(Entries with scene source code)

● ● ●

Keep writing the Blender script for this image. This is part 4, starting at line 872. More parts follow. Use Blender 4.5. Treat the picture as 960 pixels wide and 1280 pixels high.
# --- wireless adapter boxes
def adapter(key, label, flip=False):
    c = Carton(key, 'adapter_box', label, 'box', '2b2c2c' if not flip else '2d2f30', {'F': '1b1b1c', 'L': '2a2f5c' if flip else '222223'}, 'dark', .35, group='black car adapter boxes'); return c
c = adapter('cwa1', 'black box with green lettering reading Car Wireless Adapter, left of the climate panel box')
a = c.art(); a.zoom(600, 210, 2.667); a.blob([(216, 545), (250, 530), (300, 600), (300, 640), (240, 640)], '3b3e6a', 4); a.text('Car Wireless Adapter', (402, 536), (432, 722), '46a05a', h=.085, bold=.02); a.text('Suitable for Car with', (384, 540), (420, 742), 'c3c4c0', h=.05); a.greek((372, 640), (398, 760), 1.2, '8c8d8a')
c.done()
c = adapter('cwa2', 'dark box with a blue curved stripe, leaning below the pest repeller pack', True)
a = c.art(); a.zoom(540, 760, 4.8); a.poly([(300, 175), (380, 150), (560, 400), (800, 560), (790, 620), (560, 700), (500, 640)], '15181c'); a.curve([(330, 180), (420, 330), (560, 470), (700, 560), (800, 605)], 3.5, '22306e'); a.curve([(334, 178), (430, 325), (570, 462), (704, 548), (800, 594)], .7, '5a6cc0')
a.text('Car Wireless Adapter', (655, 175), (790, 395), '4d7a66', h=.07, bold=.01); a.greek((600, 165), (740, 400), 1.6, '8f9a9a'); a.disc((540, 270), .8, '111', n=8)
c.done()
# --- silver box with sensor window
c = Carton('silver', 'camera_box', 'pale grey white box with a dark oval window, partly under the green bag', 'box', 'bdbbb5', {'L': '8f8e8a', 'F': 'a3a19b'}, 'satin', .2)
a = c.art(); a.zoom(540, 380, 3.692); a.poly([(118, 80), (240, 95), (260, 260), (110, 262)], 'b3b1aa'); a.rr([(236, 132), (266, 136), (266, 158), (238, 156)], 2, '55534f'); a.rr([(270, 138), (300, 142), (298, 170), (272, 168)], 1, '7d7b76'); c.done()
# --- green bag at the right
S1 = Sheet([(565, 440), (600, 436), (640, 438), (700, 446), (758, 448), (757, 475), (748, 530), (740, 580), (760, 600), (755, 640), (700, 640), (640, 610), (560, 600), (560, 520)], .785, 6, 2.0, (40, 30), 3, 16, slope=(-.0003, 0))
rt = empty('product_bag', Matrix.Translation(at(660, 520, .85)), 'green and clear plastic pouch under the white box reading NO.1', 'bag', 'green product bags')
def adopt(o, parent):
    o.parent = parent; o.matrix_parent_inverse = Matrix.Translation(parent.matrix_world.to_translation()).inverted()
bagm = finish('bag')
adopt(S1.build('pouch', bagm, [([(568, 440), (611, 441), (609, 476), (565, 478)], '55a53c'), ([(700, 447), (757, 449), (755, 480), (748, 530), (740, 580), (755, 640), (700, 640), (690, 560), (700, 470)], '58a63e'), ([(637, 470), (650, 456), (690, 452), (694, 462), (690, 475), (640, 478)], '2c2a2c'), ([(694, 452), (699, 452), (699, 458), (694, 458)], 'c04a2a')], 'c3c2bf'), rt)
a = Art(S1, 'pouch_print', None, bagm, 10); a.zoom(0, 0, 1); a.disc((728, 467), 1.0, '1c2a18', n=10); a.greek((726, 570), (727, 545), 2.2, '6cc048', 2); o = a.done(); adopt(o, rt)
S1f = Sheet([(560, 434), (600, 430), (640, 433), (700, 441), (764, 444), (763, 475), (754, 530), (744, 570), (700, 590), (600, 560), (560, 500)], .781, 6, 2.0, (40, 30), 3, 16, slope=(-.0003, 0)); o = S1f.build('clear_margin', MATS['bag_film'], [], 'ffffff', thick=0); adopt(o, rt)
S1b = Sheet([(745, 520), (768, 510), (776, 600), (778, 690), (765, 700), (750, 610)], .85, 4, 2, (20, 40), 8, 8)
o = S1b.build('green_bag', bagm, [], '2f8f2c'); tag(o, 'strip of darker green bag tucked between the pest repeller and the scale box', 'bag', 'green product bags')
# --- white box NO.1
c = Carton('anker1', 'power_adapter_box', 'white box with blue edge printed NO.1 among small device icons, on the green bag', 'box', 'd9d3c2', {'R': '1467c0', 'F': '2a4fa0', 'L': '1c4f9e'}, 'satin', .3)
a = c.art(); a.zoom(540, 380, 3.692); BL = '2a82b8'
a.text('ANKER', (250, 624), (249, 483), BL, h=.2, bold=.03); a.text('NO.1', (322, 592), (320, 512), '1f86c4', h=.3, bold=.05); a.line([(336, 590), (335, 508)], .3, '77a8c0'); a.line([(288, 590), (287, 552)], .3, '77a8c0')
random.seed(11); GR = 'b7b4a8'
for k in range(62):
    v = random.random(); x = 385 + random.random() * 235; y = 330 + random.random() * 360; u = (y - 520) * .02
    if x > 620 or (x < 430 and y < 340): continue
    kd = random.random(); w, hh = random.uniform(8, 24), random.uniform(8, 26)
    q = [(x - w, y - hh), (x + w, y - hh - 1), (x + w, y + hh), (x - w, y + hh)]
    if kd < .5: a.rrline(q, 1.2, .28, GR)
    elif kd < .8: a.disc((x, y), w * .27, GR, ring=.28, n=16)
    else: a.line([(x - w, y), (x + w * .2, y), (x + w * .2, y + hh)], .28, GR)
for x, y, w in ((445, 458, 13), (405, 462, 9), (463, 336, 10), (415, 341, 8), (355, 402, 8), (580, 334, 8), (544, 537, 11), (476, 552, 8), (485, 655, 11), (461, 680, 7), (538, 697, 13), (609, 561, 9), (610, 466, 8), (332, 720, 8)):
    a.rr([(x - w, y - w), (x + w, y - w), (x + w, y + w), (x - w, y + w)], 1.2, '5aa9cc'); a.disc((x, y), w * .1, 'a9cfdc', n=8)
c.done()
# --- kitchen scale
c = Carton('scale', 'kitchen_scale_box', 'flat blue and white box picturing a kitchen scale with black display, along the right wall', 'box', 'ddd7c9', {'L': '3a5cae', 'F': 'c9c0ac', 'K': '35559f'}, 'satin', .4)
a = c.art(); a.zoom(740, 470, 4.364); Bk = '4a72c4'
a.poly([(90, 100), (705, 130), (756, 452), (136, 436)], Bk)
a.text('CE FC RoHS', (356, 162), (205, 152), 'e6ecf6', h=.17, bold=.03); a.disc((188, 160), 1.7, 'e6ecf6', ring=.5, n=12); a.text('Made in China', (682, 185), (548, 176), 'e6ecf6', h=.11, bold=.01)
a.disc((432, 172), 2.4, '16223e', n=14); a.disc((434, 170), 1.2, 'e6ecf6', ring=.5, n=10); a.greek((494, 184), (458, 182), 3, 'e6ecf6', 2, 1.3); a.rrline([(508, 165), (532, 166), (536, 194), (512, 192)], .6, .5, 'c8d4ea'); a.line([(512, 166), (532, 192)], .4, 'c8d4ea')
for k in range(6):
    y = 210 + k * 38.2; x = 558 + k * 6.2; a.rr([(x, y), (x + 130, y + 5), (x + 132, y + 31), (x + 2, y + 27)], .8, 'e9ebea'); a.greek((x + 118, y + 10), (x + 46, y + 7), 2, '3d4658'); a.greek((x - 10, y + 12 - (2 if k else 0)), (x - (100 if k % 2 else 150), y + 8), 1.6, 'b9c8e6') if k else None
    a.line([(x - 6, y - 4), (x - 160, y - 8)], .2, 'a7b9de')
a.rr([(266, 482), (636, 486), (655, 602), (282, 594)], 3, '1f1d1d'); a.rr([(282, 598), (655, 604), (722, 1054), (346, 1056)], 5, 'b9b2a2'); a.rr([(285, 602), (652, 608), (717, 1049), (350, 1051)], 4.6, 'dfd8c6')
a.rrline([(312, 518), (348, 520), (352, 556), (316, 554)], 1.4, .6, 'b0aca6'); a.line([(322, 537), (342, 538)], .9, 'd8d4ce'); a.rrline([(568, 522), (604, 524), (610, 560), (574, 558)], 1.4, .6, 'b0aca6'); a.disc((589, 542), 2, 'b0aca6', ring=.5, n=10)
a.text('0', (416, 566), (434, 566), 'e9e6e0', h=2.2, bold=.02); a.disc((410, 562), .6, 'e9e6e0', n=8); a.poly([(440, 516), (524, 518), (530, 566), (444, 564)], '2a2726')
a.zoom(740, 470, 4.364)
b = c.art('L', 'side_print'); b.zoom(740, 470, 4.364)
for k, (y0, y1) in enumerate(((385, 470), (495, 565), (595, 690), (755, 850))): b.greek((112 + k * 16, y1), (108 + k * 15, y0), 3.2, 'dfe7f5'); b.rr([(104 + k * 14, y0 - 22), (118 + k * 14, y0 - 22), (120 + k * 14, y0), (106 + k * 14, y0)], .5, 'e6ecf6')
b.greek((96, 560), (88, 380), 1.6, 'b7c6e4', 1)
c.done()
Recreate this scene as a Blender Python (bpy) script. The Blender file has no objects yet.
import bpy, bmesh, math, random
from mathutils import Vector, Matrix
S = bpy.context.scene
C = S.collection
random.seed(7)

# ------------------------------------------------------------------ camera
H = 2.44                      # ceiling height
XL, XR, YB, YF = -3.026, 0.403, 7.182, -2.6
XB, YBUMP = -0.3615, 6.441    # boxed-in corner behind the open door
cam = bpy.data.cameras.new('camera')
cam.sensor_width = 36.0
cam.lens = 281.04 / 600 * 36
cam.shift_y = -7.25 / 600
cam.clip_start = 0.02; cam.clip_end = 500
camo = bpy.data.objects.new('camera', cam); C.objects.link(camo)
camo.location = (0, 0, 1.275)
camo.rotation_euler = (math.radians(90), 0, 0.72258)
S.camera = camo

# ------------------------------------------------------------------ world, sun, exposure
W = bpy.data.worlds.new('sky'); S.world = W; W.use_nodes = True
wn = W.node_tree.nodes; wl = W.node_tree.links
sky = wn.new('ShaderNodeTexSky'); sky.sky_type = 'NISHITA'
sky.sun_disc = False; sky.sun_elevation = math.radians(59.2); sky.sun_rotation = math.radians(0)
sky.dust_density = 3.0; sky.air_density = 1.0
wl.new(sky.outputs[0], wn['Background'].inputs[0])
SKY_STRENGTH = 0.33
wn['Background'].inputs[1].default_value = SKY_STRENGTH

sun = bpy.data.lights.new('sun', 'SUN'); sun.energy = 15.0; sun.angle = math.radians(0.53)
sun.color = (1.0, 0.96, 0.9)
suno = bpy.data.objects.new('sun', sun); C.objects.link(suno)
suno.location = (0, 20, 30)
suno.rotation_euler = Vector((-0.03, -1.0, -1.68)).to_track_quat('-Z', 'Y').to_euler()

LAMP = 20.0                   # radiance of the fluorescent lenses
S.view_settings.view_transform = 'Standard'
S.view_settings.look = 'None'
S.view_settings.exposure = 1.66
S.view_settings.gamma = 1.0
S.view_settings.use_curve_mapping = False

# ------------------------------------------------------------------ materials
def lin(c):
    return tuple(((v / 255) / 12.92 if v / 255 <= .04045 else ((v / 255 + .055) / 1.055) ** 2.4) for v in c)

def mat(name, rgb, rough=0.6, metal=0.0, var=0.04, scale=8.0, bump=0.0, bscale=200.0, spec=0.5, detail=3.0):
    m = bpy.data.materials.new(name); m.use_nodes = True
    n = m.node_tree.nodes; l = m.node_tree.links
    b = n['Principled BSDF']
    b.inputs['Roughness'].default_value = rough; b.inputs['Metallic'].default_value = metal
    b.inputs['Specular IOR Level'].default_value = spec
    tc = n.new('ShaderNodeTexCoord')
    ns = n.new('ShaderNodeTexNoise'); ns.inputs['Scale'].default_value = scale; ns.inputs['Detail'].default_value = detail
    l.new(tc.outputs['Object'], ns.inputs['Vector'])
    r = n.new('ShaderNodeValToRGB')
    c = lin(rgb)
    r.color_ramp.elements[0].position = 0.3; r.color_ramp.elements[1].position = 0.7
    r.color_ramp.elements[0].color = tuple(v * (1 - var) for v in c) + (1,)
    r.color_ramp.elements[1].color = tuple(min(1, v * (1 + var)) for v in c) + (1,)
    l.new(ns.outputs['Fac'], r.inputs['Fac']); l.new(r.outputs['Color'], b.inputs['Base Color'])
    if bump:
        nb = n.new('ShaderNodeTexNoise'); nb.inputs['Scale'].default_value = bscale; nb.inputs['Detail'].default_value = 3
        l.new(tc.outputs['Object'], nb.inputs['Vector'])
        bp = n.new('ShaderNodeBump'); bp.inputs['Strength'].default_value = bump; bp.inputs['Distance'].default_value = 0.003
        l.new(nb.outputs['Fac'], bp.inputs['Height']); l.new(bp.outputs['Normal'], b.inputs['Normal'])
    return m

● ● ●

| Task instructions |
Only the number is wanted: how many lines in the preceding entries hold the string "script"?

| Full solution |
2